É preciso que o Governo, juntamente com as autarquias, faça pressão politica para os obter.
E a taxa turística foi uma boa solução para o Porto?
Sou absolutamente favorável.
Dentro de um ano veremos de forma clara os benefícios e o modo como a cidade ficará melhor gerida com a aplicação desses fundos.
Qual tem sido o feedback?
É positivo. Os hoteleiros e a restauração estão satisfeitos. E as pessoas reconhecem a necessidade da taxa. O turismo tem sido a alavanca económica da cidade e da região. Sou frontalmente contra tentarmos matar a galinha dos ovos de ouro. É evidente que nem tudo são rosas. Temos de olhar, por exemplo, para a necessidade imperiosa de melhorar a formação dos quadros na área da hotelaria, da restauração, dos intérpretes e guias. E, como disse, temos de regular o trânsito de forma diferente. Como em tudo na vida, às vezes há dores de crescimento mas temos de manter a serenidade.

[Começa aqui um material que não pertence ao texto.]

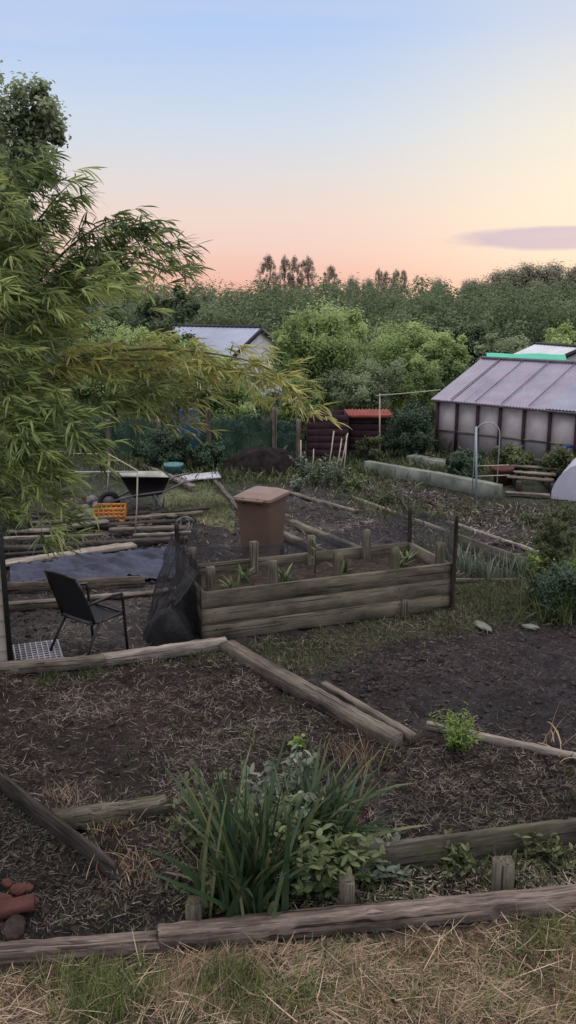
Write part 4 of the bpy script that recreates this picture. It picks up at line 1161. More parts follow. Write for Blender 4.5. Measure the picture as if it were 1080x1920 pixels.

Então e os moradores do Centro Histórico que são expulsos devido ao alojamento turístico?
Não é por decreto que vamos limitar. O mercado vai encarregar-se de regular isso. Há muito para reabilitar. Há outras zonas que começam a despontar. Pode haver um excesso ou outro, mas temos de ver isto de forma global. E a Câmara anunciou que aplicará parte da taxa turística em realojamento.
O aeroporto Francisco Sá Carneiro tem que crescer mais?
Iremos fazer chegar ao Governo as nossas preocupações. O de Lisboa está com enormes dificuldades porque foi adiando a extensão ao Montijo. A meu ver, os seus problemas são mais de arrumação e de falta de dono. No Porto, há diretor e o aeroporto funciona bem. Mas, a breve prazo, pode vir a ter os mesmos problemas. É altura do Governo pressionar a ANA a implementar medidas para que as coisas corram melhor. Estamos a falar do aumento de pistas, da forma como o Serviço de Estrangeiros e Fronteiras atua e das greves dos diversos operadores. Temos que olhar para o aeroporto com carinho e cuidado. O mesmo se passa com o Porto de Leixões.
É urgente investir em Leixões?
O Governo anda há anos a anunciar obras que nunca mais arrancam. Temos cada vez mais constrangimentos porque está no limite da sua capacidade, em pré-rutura. No porto de Leixões, que teve sempre uma enorme paz social, vejo com preocupação que os sindicatos afetos à extrema esquerda estejam a tomar conta daquilo e a querer criar complicações.